NEWS

Dr M's remarks on Zakir Naik sets dangerous precedent, warns ex-MIC chief

Published
Modified 14 Jun 2019, 7:50 am

Prime Minister Dr Mahathir Mohamad has set a dangerous precedent with his presumption that Zakir Naik would not be accorded a fair trial in India, said former MIC president Dr S Subramaniam.

“Should we start this game of judging the judicial systems of foreign countries according to our own convenience and political choices?

“What if foreign countries do the same to our system?” he added in a statement posted on Facebook.

Subramaniam pointed out that India has the third largest number of Muslims in the world after Pakistan and Indonesia.

“Will a large number of Islamic institutions in India keep quiet if Zakir is mistreated and persecuted, as prejudged by Mahathir.

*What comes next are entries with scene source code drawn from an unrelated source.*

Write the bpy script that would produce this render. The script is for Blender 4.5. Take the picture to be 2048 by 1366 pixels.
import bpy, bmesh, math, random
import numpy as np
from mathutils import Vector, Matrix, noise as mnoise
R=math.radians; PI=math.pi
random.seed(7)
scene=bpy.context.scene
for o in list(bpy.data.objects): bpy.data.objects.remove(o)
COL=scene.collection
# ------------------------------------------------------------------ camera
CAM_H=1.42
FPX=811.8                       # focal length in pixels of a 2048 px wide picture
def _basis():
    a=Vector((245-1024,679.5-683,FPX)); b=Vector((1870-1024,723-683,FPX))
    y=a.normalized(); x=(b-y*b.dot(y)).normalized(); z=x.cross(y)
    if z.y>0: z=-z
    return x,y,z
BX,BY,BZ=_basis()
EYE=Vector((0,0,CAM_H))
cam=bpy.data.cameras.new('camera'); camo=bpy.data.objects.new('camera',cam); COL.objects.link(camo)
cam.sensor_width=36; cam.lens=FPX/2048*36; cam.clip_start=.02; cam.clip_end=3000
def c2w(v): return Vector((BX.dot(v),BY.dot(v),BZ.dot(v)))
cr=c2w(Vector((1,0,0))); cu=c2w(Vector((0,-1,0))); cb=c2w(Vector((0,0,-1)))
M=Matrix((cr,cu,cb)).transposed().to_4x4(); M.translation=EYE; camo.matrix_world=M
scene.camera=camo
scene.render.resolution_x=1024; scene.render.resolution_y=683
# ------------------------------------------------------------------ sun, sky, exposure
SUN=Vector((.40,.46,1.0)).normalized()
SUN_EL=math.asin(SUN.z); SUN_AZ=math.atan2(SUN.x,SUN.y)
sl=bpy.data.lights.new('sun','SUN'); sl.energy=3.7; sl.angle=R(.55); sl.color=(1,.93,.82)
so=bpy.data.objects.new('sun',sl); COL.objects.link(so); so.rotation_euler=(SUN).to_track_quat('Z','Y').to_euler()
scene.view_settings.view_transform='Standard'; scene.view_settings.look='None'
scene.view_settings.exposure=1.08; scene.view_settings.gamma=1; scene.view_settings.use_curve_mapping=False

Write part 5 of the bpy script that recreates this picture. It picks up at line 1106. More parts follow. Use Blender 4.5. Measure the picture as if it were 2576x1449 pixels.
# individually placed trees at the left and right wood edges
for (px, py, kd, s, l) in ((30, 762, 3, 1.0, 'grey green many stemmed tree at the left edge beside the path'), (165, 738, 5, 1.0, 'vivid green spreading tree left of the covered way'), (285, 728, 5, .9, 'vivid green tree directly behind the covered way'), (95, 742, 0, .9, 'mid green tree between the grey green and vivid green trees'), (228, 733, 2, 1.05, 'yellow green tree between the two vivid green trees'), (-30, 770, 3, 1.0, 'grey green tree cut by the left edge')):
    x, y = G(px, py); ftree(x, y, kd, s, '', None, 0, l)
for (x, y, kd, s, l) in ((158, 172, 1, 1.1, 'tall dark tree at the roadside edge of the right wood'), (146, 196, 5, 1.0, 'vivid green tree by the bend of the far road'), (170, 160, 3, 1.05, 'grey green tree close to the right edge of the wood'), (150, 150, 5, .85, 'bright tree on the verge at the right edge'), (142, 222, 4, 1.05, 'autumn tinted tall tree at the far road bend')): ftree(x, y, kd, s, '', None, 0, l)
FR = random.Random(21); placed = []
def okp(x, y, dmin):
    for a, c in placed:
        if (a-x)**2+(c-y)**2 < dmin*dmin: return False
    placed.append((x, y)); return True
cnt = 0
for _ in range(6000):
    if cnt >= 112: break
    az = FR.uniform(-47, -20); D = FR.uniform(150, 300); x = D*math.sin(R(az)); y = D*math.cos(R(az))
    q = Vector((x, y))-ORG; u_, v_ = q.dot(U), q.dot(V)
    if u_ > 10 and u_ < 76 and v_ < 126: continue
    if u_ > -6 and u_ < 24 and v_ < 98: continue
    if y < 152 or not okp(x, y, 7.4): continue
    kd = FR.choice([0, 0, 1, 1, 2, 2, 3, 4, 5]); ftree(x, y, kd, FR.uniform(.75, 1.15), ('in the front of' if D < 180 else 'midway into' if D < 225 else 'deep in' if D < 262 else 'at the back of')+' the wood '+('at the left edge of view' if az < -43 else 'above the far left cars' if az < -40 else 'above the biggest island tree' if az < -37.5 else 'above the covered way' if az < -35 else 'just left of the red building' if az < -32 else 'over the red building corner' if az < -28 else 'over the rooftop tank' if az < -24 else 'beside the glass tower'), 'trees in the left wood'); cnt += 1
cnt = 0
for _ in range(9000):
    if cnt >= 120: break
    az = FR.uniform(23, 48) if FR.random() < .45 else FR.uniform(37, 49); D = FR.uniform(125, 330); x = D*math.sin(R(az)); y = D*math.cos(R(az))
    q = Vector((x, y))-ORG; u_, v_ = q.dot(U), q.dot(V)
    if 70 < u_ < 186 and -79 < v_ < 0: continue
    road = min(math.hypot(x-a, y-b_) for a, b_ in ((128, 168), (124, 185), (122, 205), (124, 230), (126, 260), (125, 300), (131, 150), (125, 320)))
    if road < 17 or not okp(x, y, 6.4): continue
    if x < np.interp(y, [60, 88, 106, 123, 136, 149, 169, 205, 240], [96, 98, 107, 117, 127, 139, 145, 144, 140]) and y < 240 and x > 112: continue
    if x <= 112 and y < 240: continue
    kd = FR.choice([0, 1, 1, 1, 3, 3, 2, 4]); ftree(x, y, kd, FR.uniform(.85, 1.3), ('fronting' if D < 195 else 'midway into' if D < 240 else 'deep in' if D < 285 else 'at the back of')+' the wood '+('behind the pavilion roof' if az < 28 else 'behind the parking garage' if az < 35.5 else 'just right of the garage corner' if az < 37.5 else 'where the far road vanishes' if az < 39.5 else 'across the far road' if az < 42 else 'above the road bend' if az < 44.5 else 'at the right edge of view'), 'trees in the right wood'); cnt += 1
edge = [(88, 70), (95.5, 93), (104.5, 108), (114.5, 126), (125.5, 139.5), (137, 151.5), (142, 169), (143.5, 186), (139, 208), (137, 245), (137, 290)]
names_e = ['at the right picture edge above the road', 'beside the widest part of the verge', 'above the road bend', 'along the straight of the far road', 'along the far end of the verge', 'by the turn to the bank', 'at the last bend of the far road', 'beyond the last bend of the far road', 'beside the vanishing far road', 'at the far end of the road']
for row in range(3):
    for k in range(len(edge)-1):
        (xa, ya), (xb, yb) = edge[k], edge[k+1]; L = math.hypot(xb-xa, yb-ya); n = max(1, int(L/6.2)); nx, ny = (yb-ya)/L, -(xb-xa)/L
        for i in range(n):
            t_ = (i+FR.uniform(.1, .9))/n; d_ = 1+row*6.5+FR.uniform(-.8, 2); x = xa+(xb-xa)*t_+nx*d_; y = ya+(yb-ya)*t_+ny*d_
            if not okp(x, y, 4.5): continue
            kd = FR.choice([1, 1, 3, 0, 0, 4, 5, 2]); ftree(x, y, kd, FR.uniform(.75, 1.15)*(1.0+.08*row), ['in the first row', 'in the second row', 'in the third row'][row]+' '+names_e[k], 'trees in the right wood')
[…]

“Don't worry Mahathir, there are enough people in India including his own followers who will ensure he gets a fair trial,” he added.

On Monday, Mahathir said Malaysia had the right to determine if the controversial Indian-born preacher would receive a fair trial if deported.

He was commenting on a news report that India's Enforcement Directorate (ED) is set to secure an arrest warrant against Zakir and others in an ongoing trial heard by a special court in Mumbai under the Prevention of Money Laundering Act 2002.

According to the report, the Mumbai court would decide whether a non-bailable warrant of arrest should be issued against Zakir at its next hearing scheduled for June 19.

The ED would then request for an Interpol red notice against the Indian-born preacher, as well as extradition from Malaysia after obtaining a non-bailable warrant from the court.

Zakir, who has claimed that the allegations against him are false, was given Malaysian permanent resident status by the previous BN administration.

Meanwhile, Mahathir had also likened Zakir's status to Malaysia's request to Australia to extradite murder suspect Sirul Azhar Umar, who is being held an immigration detention centre in Melbourne.

“We have a prisoner (Sirul) who fled to Australia. We asked Australia to send him back, but Australia said he would be hanged if sent back. So Australia has disagreed to do so until now.

“So we are also entitled to determine if the person we send back would be given fair justice as well,” he had said.

Mahathir's remarks also drew brickbats from Pakatan Harapan lawmakers such as DAP's Ramkarpal Singh who warned of bilateral tension risks.